## EXERCISE DIRECTIONS
Your task is to give the listing below back word for word, pictures excluded.

## DATA LINES

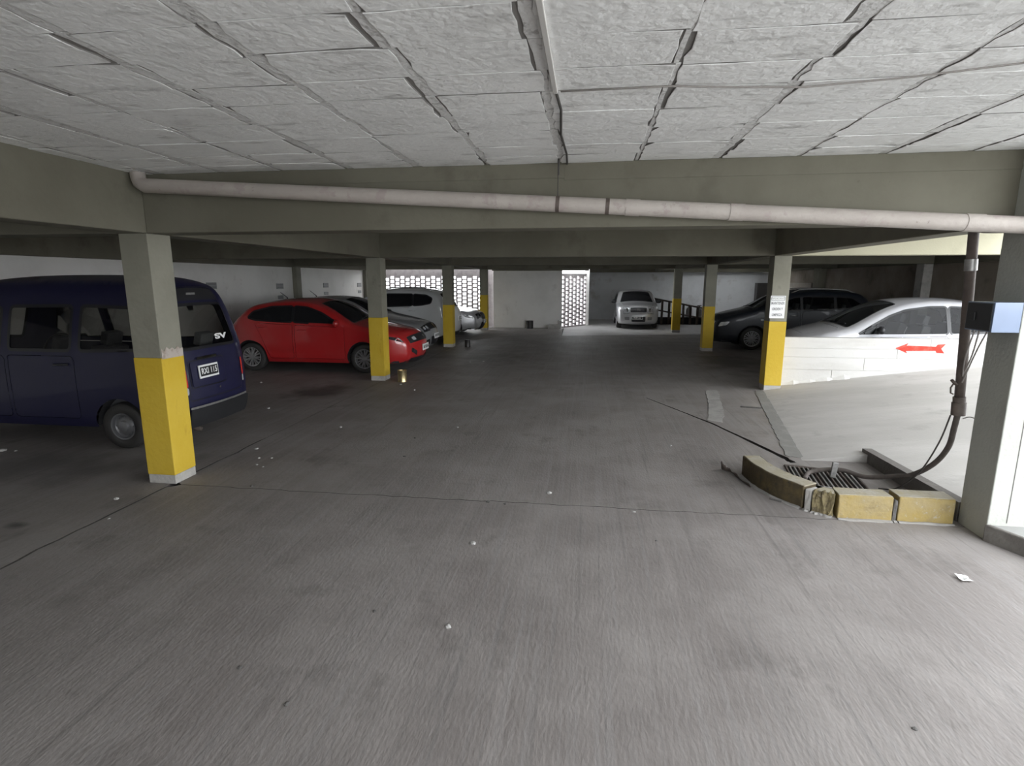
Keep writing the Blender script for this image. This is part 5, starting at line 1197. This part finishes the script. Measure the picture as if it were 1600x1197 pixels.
for k, (x, y, s, lab, gr) in enumerate((
    (-3.40, 5.15, .02, 'pale plaster chip in the loose cluster past the thick pillar', G1), (-3.27, 5.17, .018, 'pale plaster chip in the loose cluster past the thick pillar', G1),
    (-3.30, 4.95, .015, 'pale plaster chip in the loose cluster past the thick pillar', G1), (-3.2, 4.9, .014, 'pale plaster chip in the loose cluster past the thick pillar', G1),
    (-3.62, 5.45, .025, 'pale plaster chip lying in the crack behind the thick pillar', None), (-3.09, 6.44, .024, 'pale chip alone on the floor between the van and the aisle', None),
    (-1.61, 6.64, .02, 'pale chip in the middle of the aisle, beyond the cross joint', None), (-2.64, 12.22, .03, 'pale chip in the aisle level with the silver grey sedan', None),
    (-2.36, 12.36, .03, 'second pale chip beside the one level with the silver grey sedan', None), (-6.35, 5.0, .05, 'white plaster lump on the floor beside the blue minivan', None),
    (-6.2, 5.02, .02, 'tiny white crumb next to the plaster lump beside the blue minivan', None), (-3.3, 9.35, .03, 'pale chip just in front of the brassy tin can', None),
    (-2.9, 8.9, .025, 'pale chip in the aisle near the brassy tin can', None), (-4.6, 7.3, .03, 'pale chip on the dark floor behind the minivan tail', None),
    (0.97, 6.2, .02, 'pale chip on the floor beside the long dark joint', None), (-5.9, 9.2, .03, 'pale chip on the dark floor before the red hatchback', None),
    (-0.3, 4.6, .03, 'whitish plaster crumb just beyond the cross joint in mid aisle', None), (-3.7, 3.6, .014, 'tiny pale crumb on the crack in front of the thick pillar', None))):
    chip(x, y, s, stone_m, lab, 'plaster_chip', 'debris', gr, 20 + k)
for k, (x, y, s, lab) in enumerate((
    (-1.63, 2.17, .016, 'dark grit lump nearest the lower edge of the floor by the minivan side'), (-1.16, 2.70, .014, 'dark grit lump on the near floor, before the lone pale stone'),
    (-1.9, 5.42, .02, 'dark grit lump in the aisle just beyond the cross joint'), (-2.0, 6.1, .018, 'dark grit lump in the aisle well beyond the cross joint'),
    (0.53, 3.8, .012, 'dark speck on the floor in front of the cross joint'), (1.40, 2.21, .014, 'dark grit lump alone on the bright floor below the paper scrap'),
    (-1.28, 1.98, .016, 'dark lump closest to the camera on the grooved floor'), (-3.0, 4.4, .02, 'dark lump on the cross joint next to the thick pillar'),
    (-0.8, 4.33, .025, 'dark clod on the middle of the cross joint'), (-0.65, 4.31, .018, 'smaller dark clod beside the one on the cross joint'))):
    chip(x, y, s, dark_stone_m, lab, 'grit_lump', 'debris', None, 60 + k, 0.4)
tag(MB().tube([(2.27, 8.32, 0.012), (2.55, 8.26, 0.012)], 0.011, 6).obj('stick', dark_stone_m, None), 'short dark stick lying on the pale mortar by the ramp', 'stick')
tag(MB().tube([(1.585, 4.72, 0.008), (1.66, 4.66, 0.008)], 0.007, 6).obj('twig', dark_stone_m, None), 'tiny dark twig in front of the curved kerb block', 'stick')
mb = MB(); G = 5; V = []
for i in range(G):
    for j in range(G): V.append(((i - 2) * 0.017 + rnd.uniform(-.006, .006), (j - 2) * 0.017 + rnd.uniform(-.006, .006), 0.004 + rnd.uniform(0, .022)))
mb.add(V, [(i * G + j, (i + 1) * G + j, (i + 1) * G + j + 1, i * G + j + 1) for i in range(G - 1) for j in range(G - 1)])
o = mb.obj('paper_scrap', paper_m, None); md = o.modifiers.new('sheet', 'SOLIDIFY'); md.thickness = 0.0008; o.location = (2.38, 3.52, 0)
tag(o, 'crumpled white paper scrap on the bright floor near the sidewalk', 'paper')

## TASK ANSWER
Keep writing the Blender script for this image. This is part 5, starting at line 1197. This part finishes the script. Measure the picture as if it were 1600x1197 pixels.
for k, (x, y, s, lab, gr) in enumerate((
    (-3.40, 5.15, .02, 'pale plaster chip in the loose cluster past the thick pillar', G1), (-3.27, 5.17, .018, 'pale plaster chip in the loose cluster past the thick pillar', G1),
    (-3.30, 4.95, .015, 'pale plaster chip in the loose cluster past the thick pillar', G1), (-3.2, 4.9, .014, 'pale plaster chip in the loose cluster past the thick pillar', G1),
    (-3.62, 5.45, .025, 'pale plaster chip lying in the crack behind the thick pillar', None), (-3.09, 6.44, .024, 'pale chip alone on the floor between the van and the aisle', None),
    (-1.61, 6.64, .02, 'pale chip in the middle of the aisle, beyond the cross joint', None), (-2.64, 12.22, .03, 'pale chip in the aisle level with the silver grey sedan', None),
    (-2.36, 12.36, .03, 'second pale chip beside the one level with the silver grey sedan', None), (-6.35, 5.0, .05, 'white plaster lump on the floor beside the blue minivan', None),
    (-6.2, 5.02, .02, 'tiny white crumb next to the plaster lump beside the blue minivan', None), (-3.3, 9.35, .03, 'pale chip just in front of the brassy tin can', None),
    (-2.9, 8.9, .025, 'pale chip in the aisle near the brassy tin can', None), (-4.6, 7.3, .03, 'pale chip on the dark floor behind the minivan tail', None),
    (0.97, 6.2, .02, 'pale chip on the floor beside the long dark joint', None), (-5.9, 9.2, .03, 'pale chip on the dark floor before the red hatchback', None),
    (-0.3, 4.6, .03, 'whitish plaster crumb just beyond the cross joint in mid aisle', None), (-3.7, 3.6, .014, 'tiny pale crumb on the crack in front of the thick pillar', None))):
    chip(x, y, s, stone_m, lab, 'plaster_chip', 'debris', gr, 20 + k)
for k, (x, y, s, lab) in enumerate((
    (-1.63, 2.17, .016, 'dark grit lump nearest the lower edge of the floor by the minivan side'), (-1.16, 2.70, .014, 'dark grit lump on the near floor, before the lone pale stone'),
    (-1.9, 5.42, .02, 'dark grit lump in the aisle just beyond the cross joint'), (-2.0, 6.1, .018, 'dark grit lump in the aisle well beyond the cross joint'),
    (0.53, 3.8, .012, 'dark speck on the floor in front of the cross joint'), (1.40, 2.21, .014, 'dark grit lump alone on the bright floor below the paper scrap'),
    (-1.28, 1.98, .016, 'dark lump closest to the camera on the grooved floor'), (-3.0, 4.4, .02, 'dark lump on the cross joint next to the thick pillar'),
    (-0.8, 4.33, .025, 'dark clod on the middle of the cross joint'), (-0.65, 4.31, .018, 'smaller dark clod beside the one on the cross joint'))):
    chip(x, y, s, dark_stone_m, lab, 'grit_lump', 'debris', None, 60 + k, 0.4)
tag(MB().tube([(2.27, 8.32, 0.012), (2.55, 8.26, 0.012)], 0.011, 6).obj('stick', dark_stone_m, None), 'short dark stick lying on the pale mortar by the ramp', 'stick')
tag(MB().tube([(1.585, 4.72, 0.008), (1.66, 4.66, 0.008)], 0.007, 6).obj('twig', dark_stone_m, None), 'tiny dark twig in front of the curved kerb block', 'stick')
mb = MB(); G = 5; V = []
for i in range(G):
    for j in range(G): V.append(((i - 2) * 0.017 + rnd.uniform(-.006, .006), (j - 2) * 0.017 + rnd.uniform(-.006, .006), 0.004 + rnd.uniform(0, .022)))
mb.add(V, [(i * G + j, (i + 1) * G + j, (i + 1) * G + j + 1, i * G + j + 1) for i in range(G - 1) for j in range(G - 1)])
o = mb.obj('paper_scrap', paper_m, None); md = o.modifiers.new('sheet', 'SOLIDIFY'); md.thickness = 0.0008; o.location = (2.38, 3.52, 0)
tag(o, 'crumpled white paper scrap on the bright floor near the sidewalk', 'paper')